— Begin Records to process —

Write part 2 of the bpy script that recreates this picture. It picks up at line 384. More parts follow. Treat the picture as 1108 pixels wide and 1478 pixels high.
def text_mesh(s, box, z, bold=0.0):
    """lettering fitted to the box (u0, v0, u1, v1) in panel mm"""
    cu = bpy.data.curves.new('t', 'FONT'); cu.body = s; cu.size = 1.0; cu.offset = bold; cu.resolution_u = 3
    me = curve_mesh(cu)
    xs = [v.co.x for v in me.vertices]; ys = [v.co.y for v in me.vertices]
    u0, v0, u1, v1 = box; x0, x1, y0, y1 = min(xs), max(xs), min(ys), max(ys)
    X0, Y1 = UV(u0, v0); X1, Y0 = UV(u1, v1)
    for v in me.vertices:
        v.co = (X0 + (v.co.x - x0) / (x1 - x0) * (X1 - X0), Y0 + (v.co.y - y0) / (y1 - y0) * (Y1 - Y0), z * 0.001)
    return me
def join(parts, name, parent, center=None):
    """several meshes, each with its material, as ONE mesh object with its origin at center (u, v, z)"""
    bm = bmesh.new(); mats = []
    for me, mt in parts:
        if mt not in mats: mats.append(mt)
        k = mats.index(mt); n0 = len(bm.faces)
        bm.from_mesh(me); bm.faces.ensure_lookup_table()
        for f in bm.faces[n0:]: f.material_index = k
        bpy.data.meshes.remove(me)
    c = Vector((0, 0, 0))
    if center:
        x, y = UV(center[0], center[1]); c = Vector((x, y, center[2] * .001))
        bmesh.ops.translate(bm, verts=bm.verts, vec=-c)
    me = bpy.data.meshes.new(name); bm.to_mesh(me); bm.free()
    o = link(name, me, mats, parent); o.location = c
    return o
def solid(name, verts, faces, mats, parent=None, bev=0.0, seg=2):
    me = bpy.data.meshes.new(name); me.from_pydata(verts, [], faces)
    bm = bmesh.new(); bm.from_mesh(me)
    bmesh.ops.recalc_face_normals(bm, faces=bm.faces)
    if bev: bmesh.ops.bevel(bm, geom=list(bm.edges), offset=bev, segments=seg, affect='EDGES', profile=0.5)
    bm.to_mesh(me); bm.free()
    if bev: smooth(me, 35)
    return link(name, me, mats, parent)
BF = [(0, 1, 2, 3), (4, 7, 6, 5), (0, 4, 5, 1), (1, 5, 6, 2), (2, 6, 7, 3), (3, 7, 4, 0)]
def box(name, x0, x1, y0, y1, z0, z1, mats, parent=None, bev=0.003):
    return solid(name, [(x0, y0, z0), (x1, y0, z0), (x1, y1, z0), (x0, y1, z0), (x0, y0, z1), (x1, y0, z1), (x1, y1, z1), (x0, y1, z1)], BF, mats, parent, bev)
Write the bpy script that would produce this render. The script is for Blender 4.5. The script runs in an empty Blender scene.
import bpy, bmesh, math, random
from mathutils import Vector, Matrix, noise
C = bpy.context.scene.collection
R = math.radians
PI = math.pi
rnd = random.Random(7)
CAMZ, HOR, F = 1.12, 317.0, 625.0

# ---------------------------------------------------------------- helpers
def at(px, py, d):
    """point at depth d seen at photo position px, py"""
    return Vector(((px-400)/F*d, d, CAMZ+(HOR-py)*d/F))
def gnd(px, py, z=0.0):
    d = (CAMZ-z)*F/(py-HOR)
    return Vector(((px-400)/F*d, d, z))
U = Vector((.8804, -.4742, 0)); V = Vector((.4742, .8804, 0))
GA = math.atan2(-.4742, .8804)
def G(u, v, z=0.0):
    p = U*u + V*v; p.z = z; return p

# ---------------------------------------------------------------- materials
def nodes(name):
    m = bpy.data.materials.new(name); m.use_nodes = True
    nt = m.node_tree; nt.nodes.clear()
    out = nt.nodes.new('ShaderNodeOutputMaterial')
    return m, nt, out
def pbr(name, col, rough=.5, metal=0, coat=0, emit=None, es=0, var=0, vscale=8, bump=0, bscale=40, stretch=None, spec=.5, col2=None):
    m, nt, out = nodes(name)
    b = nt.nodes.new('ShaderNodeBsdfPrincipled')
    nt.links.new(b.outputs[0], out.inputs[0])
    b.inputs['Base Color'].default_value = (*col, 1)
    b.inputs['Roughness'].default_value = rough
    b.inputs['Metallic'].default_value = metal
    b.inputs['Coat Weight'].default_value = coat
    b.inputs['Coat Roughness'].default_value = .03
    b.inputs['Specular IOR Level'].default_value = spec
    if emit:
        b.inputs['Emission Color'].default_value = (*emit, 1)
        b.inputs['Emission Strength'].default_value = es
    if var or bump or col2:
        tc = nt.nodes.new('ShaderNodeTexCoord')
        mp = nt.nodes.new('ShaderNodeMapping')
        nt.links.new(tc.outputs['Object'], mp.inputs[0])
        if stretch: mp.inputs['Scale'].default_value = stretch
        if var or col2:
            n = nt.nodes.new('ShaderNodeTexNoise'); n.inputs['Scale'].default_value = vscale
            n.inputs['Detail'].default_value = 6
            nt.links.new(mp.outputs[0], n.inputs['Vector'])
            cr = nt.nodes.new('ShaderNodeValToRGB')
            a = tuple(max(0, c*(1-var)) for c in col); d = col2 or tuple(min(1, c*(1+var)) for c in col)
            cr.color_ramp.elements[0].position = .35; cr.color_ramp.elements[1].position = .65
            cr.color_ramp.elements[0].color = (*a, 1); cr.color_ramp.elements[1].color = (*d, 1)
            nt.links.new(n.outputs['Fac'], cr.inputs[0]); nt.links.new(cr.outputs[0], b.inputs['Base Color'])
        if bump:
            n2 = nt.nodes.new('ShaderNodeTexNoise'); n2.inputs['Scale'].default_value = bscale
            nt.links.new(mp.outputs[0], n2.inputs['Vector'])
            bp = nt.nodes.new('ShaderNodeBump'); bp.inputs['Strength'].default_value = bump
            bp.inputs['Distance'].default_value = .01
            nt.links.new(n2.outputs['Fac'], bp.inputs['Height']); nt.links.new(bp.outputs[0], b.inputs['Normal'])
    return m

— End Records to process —

#### Exercise description:
In this exercise, repeat all entries exactly.

#### Exercise answer:
Write part 2 of the bpy script that recreates this picture. It picks up at line 384. More parts follow. Treat the picture as 1108 pixels wide and 1478 pixels high.
def text_mesh(s, box, z, bold=0.0):
    """lettering fitted to the box (u0, v0, u1, v1) in panel mm"""
    cu = bpy.data.curves.new('t', 'FONT'); cu.body = s; cu.size = 1.0; cu.offset = bold; cu.resolution_u = 3
    me = curve_mesh(cu)
    xs = [v.co.x for v in me.vertices]; ys = [v.co.y for v in me.vertices]
    u0, v0, u1, v1 = box; x0, x1, y0, y1 = min(xs), max(xs), min(ys), max(ys)
    X0, Y1 = UV(u0, v0); X1, Y0 = UV(u1, v1)
    for v in me.vertices:
        v.co = (X0 + (v.co.x - x0) / (x1 - x0) * (X1 - X0), Y0 + (v.co.y - y0) / (y1 - y0) * (Y1 - Y0), z * 0.001)
    return me
def join(parts, name, parent, center=None):
    """several meshes, each with its material, as ONE mesh object with its origin at center (u, v, z)"""
    bm = bmesh.new(); mats = []
    for me, mt in parts:
        if mt not in mats: mats.append(mt)
        k = mats.index(mt); n0 = len(bm.faces)
        bm.from_mesh(me); bm.faces.ensure_lookup_table()
        for f in bm.faces[n0:]: f.material_index = k
        bpy.data.meshes.remove(me)
    c = Vector((0, 0, 0))
    if center:
        x, y = UV(center[0], center[1]); c = Vector((x, y, center[2] * .001))
        bmesh.ops.translate(bm, verts=bm.verts, vec=-c)
    me = bpy.data.meshes.new(name); bm.to_mesh(me); bm.free()
    o = link(name, me, mats, parent); o.location = c
    return o
def solid(name, verts, faces, mats, parent=None, bev=0.0, seg=2):
    me = bpy.data.meshes.new(name); me.from_pydata(verts, [], faces)
    bm = bmesh.new(); bm.from_mesh(me)
    bmesh.ops.recalc_face_normals(bm, faces=bm.faces)
    if bev: bmesh.ops.bevel(bm, geom=list(bm.edges), offset=bev, segments=seg, affect='EDGES', profile=0.5)
    bm.to_mesh(me); bm.free()
    if bev: smooth(me, 35)
    return link(name, me, mats, parent)
BF = [(0, 1, 2, 3), (4, 7, 6, 5), (0, 4, 5, 1), (1, 5, 6, 2), (2, 6, 7, 3), (3, 7, 4, 0)]
def box(name, x0, x1, y0, y1, z0, z1, mats, parent=None, bev=0.003):
    return solid(name, [(x0, y0, z0), (x1, y0, z0), (x1, y1, z0), (x0, y1, z0), (x0, y0, z1), (x1, y0, z1), (x1, y1, z1), (x0, y1, z1)], BF, mats, parent, bev)
Write the bpy script that would produce this render. The script is for Blender 4.5. The script runs in an empty Blender scene.
import bpy, bmesh, math, random
from mathutils import Vector, Matrix, noise
C = bpy.context.scene.collection
R = math.radians
PI = math.pi
rnd = random.Random(7)
CAMZ, HOR, F = 1.12, 317.0, 625.0

# ---------------------------------------------------------------- helpers
def at(px, py, d):
    """point at depth d seen at photo position px, py"""
    return Vector(((px-400)/F*d, d, CAMZ+(HOR-py)*d/F))
def gnd(px, py, z=0.0):
    d = (CAMZ-z)*F/(py-HOR)
    return Vector(((px-400)/F*d, d, z))
U = Vector((.8804, -.4742, 0)); V = Vector((.4742, .8804, 0))
GA = math.atan2(-.4742, .8804)
def G(u, v, z=0.0):
    p = U*u + V*v; p.z = z; return p

# ---------------------------------------------------------------- materials
def nodes(name):
    m = bpy.data.materials.new(name); m.use_nodes = True
    nt = m.node_tree; nt.nodes.clear()
    out = nt.nodes.new('ShaderNodeOutputMaterial')
    return m, nt, out
def pbr(name, col, rough=.5, metal=0, coat=0, emit=None, es=0, var=0, vscale=8, bump=0, bscale=40, stretch=None, spec=.5, col2=None):
    m, nt, out = nodes(name)
    b = nt.nodes.new('ShaderNodeBsdfPrincipled')
    nt.links.new(b.outputs[0], out.inputs[0])
    b.inputs['Base Color'].default_value = (*col, 1)
    b.inputs['Roughness'].default_value = rough
    b.inputs['Metallic'].default_value = metal
    b.inputs['Coat Weight'].default_value = coat
    b.inputs['Coat Roughness'].default_value = .03
    b.inputs['Specular IOR Level'].default_value = spec
    if emit:
        b.inputs['Emission Color'].default_value = (*emit, 1)
        b.inputs['Emission Strength'].default_value = es
    if var or bump or col2:
        tc = nt.nodes.new('ShaderNodeTexCoord')
        mp = nt.nodes.new('ShaderNodeMapping')
        nt.links.new(tc.outputs['Object'], mp.inputs[0])
        if stretch: mp.inputs['Scale'].default_value = stretch
        if var or col2:
            n = nt.nodes.new('ShaderNodeTexNoise'); n.inputs['Scale'].default_value = vscale
            n.inputs['Detail'].default_value = 6
            nt.links.new(mp.outputs[0], n.inputs['Vector'])
            cr = nt.nodes.new('ShaderNodeValToRGB')
            a = tuple(max(0, c*(1-var)) for c in col); d = col2 or tuple(min(1, c*(1+var)) for c in col)
            cr.color_ramp.elements[0].position = .35; cr.color_ramp.elements[1].position = .65
            cr.color_ramp.elements[0].color = (*a, 1); cr.color_ramp.elements[1].color = (*d, 1)
            nt.links.new(n.outputs['Fac'], cr.inputs[0]); nt.links.new(cr.outputs[0], b.inputs['Base Color'])
        if bump:
            n2 = nt.nodes.new('ShaderNodeTexNoise'); n2.inputs['Scale'].default_value = bscale
            nt.links.new(mp.outputs[0], n2.inputs['Vector'])
            bp = nt.nodes.new('ShaderNodeBump'); bp.inputs['Strength'].default_value = bump
            bp.inputs['Distance'].default_value = .01
            nt.links.new(n2.outputs['Fac'], bp.inputs['Height']); nt.links.new(bp.outputs[0], b.inputs['Normal'])
    return m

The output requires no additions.